Where is Fundamental Physics Heading?
April 30, 2014, 3:45-6:00 p.m. EST
Gerald D. Fischbach Auditorium at the Simons Foundation
160 Fifth Avenue, New York, NY
In recent decades, physicists and astronomers have discovered two beautiful standard models, one for the quantum world of extremely short distances and one for the universe as a whole. Both models have had spectacular success, but there are also strong arguments for new physics beyond these models.
In this lecture, Nathan Seiberg will review these models, their successes and their shortfalls. He will describe how experiments in the near future could point to new physics to suggest a profound conceptual revolution in our understanding of the world.

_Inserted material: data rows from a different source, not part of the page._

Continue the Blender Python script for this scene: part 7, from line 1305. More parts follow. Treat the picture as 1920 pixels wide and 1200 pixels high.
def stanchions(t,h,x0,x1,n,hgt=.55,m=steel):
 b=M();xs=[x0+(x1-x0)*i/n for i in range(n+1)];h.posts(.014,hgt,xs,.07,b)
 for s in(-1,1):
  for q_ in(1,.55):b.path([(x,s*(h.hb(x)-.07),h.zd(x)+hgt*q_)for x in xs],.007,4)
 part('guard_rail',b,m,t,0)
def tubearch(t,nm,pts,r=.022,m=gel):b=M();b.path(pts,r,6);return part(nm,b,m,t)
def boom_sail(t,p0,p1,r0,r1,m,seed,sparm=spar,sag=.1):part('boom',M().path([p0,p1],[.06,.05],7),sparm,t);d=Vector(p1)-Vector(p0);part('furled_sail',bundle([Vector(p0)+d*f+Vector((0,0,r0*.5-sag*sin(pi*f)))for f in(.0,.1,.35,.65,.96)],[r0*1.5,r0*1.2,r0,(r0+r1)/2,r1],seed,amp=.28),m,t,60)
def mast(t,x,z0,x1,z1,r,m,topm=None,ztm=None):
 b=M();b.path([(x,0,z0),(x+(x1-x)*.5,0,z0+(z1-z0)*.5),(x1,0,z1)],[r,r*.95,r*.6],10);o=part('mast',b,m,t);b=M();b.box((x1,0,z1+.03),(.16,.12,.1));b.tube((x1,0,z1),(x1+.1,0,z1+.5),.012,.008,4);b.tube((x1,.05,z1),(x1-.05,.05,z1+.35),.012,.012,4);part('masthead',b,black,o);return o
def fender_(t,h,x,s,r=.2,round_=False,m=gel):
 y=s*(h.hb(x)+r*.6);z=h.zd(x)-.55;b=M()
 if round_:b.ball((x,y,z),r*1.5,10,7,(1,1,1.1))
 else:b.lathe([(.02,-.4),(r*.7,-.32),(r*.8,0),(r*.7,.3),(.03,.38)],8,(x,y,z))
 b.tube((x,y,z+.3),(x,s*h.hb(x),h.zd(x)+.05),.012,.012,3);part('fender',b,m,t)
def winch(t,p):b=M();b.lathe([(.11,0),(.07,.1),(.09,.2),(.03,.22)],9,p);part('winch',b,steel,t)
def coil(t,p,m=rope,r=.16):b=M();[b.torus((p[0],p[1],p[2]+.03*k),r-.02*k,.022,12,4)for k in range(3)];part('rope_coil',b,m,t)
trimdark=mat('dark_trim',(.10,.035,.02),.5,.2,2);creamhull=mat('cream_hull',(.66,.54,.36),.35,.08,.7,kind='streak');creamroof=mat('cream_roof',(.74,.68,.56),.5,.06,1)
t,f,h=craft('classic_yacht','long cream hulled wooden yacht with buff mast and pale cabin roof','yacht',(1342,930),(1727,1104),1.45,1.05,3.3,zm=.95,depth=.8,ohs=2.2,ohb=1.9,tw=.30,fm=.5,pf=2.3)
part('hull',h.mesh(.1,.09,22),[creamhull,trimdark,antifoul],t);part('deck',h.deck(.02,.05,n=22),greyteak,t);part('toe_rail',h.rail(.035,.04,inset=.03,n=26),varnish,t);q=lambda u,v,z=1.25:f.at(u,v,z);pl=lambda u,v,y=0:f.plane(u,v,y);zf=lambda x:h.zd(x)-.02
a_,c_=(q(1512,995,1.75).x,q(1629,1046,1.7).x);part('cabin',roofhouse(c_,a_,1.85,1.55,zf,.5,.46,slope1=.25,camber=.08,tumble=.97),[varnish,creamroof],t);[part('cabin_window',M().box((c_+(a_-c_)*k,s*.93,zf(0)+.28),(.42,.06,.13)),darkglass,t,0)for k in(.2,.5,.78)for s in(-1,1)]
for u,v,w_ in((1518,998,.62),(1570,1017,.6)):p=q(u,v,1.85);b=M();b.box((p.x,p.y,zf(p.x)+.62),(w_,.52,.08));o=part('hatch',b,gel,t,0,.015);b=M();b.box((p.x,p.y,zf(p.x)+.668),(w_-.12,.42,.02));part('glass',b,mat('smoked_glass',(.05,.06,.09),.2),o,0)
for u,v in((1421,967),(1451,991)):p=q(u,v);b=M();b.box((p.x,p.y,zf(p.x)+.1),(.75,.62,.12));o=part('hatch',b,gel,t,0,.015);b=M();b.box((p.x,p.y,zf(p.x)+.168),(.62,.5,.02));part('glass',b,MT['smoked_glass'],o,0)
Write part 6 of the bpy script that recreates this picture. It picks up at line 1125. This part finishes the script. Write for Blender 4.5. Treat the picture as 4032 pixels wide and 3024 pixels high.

Nathan Seiberg received his Ph.D. in 1982 from the Weizmann Institute of Science in Israel, where he worked from 1985 to 1991 as senior scientist, associate professor and professor. From 1989 to 1997, he was a professor at Rutgers University in New Jersey. He joined the faculty at the Institute for Advanced Study in New Jersey in 1997.
Seiberg has received many awards and honors, including a MacArthur Fellowship, the Oskar Klein Medal, the Dannie Heineman Prize for Mathematical Physics of the American Physical Society and the American Institute of Physics, and the Fundamental Physics Prize. He is a member of both the American Academy of Arts and Sciences and the National Academy of Sciences.
Dr. Seiberg is a mathematical physicist, whose research has made major contributions to understanding string theory, quantum field theory, and particle physics. His exact solutions of theories have uncovered unexpected insights, including the fundamental role of electric-magnetic duality in quantum field theories, and they have led to many applications in physics and mathematics. He has also clarified how supersymmetry can be dynamically broken and tested, an effort now underway at the Large Hadron Collider.